In metals, the outer electron(s) of each metal atom have left their original atom. This happens when the metal is first formed. If electrons kept sticking to each atom, then the metal would be an insulator, and at low values of current, the ohms wouldn't be constant. In reality, the outer or "conduction band" electrons are orbiting among all the metal atoms, all the time. A metal wire resembles a kind of "solidified plasma." Metals are weird.
Physicists call the metal's mobile electron-population by the name "electron sea" or "ocean of charge." In chemistry it's called the "metallic bond."
From a non-quantum viewpoint, we can view metal objects as being like containers filled with an "electric fluid," Ben Franklin-style! The metal's electrons are jittering around at high speed, wandering all around, much like the molecules of gas inside a hose. But this electron-motion is in random directions. It's a storehouse for thermal energy, but it has no single direction, so it's not "wind;" not electric current. For every electron going one way, there's another going backwards.

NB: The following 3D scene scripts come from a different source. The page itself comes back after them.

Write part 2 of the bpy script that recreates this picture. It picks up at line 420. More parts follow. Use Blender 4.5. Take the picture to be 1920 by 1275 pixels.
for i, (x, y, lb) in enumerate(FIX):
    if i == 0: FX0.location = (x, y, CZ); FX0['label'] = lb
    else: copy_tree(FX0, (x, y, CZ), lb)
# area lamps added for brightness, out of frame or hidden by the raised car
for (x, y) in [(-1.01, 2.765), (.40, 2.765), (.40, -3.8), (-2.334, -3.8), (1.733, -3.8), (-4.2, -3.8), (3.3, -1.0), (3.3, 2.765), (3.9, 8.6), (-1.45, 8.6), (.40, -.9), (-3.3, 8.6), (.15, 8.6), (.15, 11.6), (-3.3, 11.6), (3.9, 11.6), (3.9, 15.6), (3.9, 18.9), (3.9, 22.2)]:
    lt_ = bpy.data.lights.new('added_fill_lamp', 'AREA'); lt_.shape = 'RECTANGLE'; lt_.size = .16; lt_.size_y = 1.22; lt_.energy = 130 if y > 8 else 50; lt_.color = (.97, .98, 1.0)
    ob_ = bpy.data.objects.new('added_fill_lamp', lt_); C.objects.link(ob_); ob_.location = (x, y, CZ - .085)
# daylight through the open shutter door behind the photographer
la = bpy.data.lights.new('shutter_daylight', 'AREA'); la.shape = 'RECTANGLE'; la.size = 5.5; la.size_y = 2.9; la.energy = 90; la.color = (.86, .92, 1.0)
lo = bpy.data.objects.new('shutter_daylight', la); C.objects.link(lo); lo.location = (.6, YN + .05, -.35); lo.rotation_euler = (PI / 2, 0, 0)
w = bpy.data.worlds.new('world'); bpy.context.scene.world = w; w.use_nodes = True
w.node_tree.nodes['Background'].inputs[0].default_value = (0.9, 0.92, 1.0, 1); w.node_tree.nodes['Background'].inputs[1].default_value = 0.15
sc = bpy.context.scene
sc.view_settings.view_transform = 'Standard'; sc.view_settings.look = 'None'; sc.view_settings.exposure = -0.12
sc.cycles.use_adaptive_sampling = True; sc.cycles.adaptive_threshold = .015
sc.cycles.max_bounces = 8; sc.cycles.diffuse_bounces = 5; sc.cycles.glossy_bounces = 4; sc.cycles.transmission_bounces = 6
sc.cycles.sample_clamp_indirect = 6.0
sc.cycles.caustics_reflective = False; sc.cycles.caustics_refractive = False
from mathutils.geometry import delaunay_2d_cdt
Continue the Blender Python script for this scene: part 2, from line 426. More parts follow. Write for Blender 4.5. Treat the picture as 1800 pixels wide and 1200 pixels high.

Therefore, an actual DC electric current in a metal is a slow average drift of this electron cloud. Individual electrons don't move slow of course. Instead they wander around at nearly the speed of light all the time. But during a DC current, their average wandering path has a tiny DC drift superimposed. Earth's atmosphere does the same: each molecule is moving at nearly the speed of sound, even in dead still conditions; no wind. We regard the wandering as "thermal," as Brownian Motion. Same with individual electrons in a metal.
A correct animation of atoms/electrons of metals would depict the electrons jumping in both directions for zero current. Or, show them wiggling back and forth across several atoms, with random motion during zero amperes. (Or, show the inside of the wire looking like 'television snow,' like flickering white-noise.) Then, during a DC current, the entire pattern of electrons will slowly slide along as a unit. The higher the amperes, the faster the flow. The "liquid white-noise" moves slow, like water in a pipe, but the individual particles never remain still.
Note that this picture DOES NOT APPLY TO ALL CONDUCTORS. It only applies to solid metals (the most common form of conductor used in electrical engineering), but not to salt water, acids, ground currents, human tissue/nerves, liquid metals, moving metals, plasma, sparks, etc. Electricity isn't electrons, that's why engineers and scientists use the "Conventional Current" which applies to all types of conductors. Electron-flow within metals is a special case of electric currents in general.
PS
Note that electrons aren't invisible! (In fact, electrons are about the only things that are visible.) So, whenever we look at a bare wire, we're seeing its electron-sea. The mobile electrons are extreme reflectors of EM waves. The "metallic" look of a metal surface is our view of the free electrons. So, electrons are like a silvery fluid. During electric currents in a metal, it's the silvery stuff that flows along. But there's no dirt or bubbles in this flow, so although we can see the "fluid," we can't see its motion. (Heh, even if we could see something moving, the charge-drift would be too slow to notice; like the minute hand on a clock!)